Prolifique auteur chinois de scénarios – dont celui de Shower – Diao Yinan est également réalisateur de deux films, Train de nuit étant le premier exploité en France. Pour satisfaire son ambition de décrire le mal-être de la population chinoise, le réalisateur a pris le parti de faire le portrait croisée d’une humanité intimement dévastée, et d’un environnement urbain dépouillé et froid, au croisement de All Tomorrow’s Parties de Yu Lik-wai et Still Life de Jia Zhang-ke.
Wu Hongyan est huissier de justice – ce qui équivaut en Chine autant à assister les procès que, à l’occasion, à se faire exécuteur des hautes œuvres. Engoncée dans un quotidien passablement blême, Wu cherche vaguement l’âme sœur sans pour autant sembler se décider à s’investir vraiment dans sa recherche. Tout, dans son existence, est à l’avenant de son comportement dans la salle de bal du club matrimonial : de tous, elle est la seule à rester sur le banc lorsque tous les autres dansent déjà. Le jour où elle rencontre Li Jun, qui parvient à la troubler, semble être le signe d’un changement pour elle, mais celui-ci s’avère être l’ex-amant d’une condamnée à mort qu’elle a elle-même exécutée.
La peine de mort en Chine : voilà un sujet fort peu traité par le cinéma. C’est le grand courage de Train de nuit : celui d’aborder de front un tel sujet. De fait, le ton volontairement froid de la narration ne fait que renforcer l’horreur kafkaïenne du procédé, lors de scènes dont la tonalité en retrait renforce encore le malaise évident provoqué par la situation.
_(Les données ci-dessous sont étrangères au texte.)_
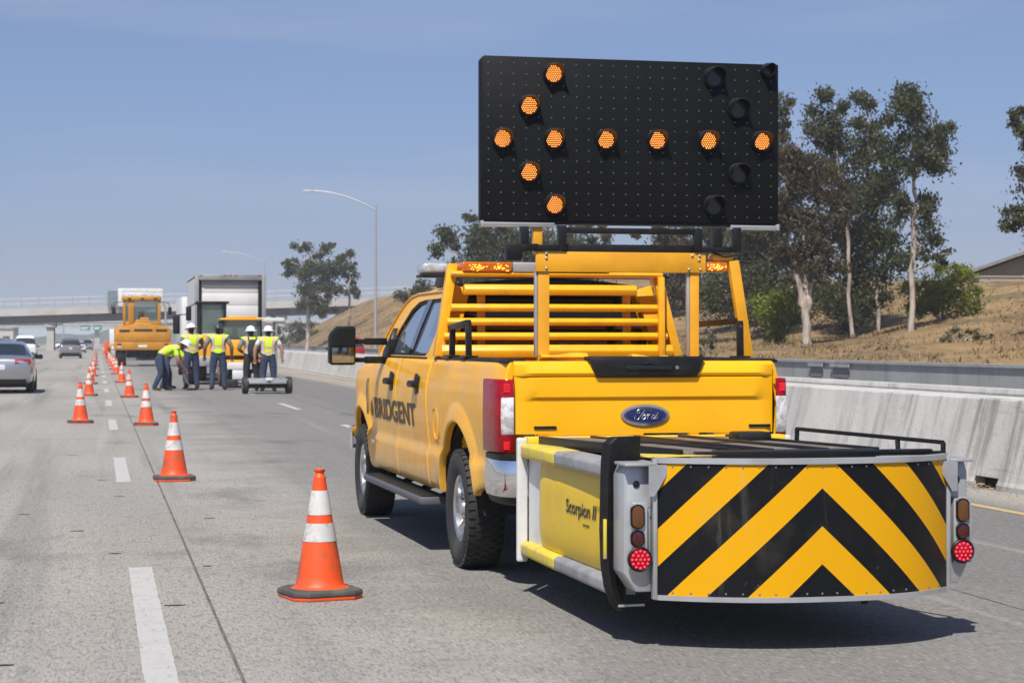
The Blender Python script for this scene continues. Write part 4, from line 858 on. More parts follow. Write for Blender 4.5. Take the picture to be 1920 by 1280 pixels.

Mais si cette idée fonctionne bien dans ces circonstances, l’atonalité générale de la mise en scène, l’absence de découpage technique le rapproche plus de la narration anémiée et absconse d’un All Tomorrow’s Parties que de la lenteur signifiante de Still Life.
Désirant rapprocher l’inhumaine architecture industrielle de l’humanité dévastée dans le cœur de ses protagonistes, Diao Yinan signe quelques moments de grâce (la danse de la voisine de Wu dans un cabaret sordide, notamment), mais se cantonne généralement à des scènes passablement explicatives, qui ne laissent que rarement la place au doute concernant les pensées et les motivations des protagonistes. La culpabilité, le vide intérieur de Wu sont présentés dans des scènes lourdement univoques. Sa relation tardive avec son amant gagne d’ailleurs en intensité grâce à cela : par rapport à une vie réglée, et une mise en scène sans doute ni quiproquo, qu’est-ce qui la mène à accepter cette relation, et la façon dont elle évolue ?
Un doute bienvenu, qui clôt Train de nuit sur une scène étrange, inachevée, qui n’est pas sans rappeler le magnifique final panthéiste d’A History of Violence de David Cronenberg. Cependant, à ne pas savoir réellement utiliser l’ambiance froide qu’il insuffle à son film, Diao Yi Nan propose ici un récit qui fait se côtoyer des scènes infiniment expressives avec un ennui poli, que ne justifie pas sa thématique. Comme si, à l’instar de son héroïne, le réalisateur ne savait pas non plus se soustraire à l’ombre morbide qui plane sur tout Train de nuit.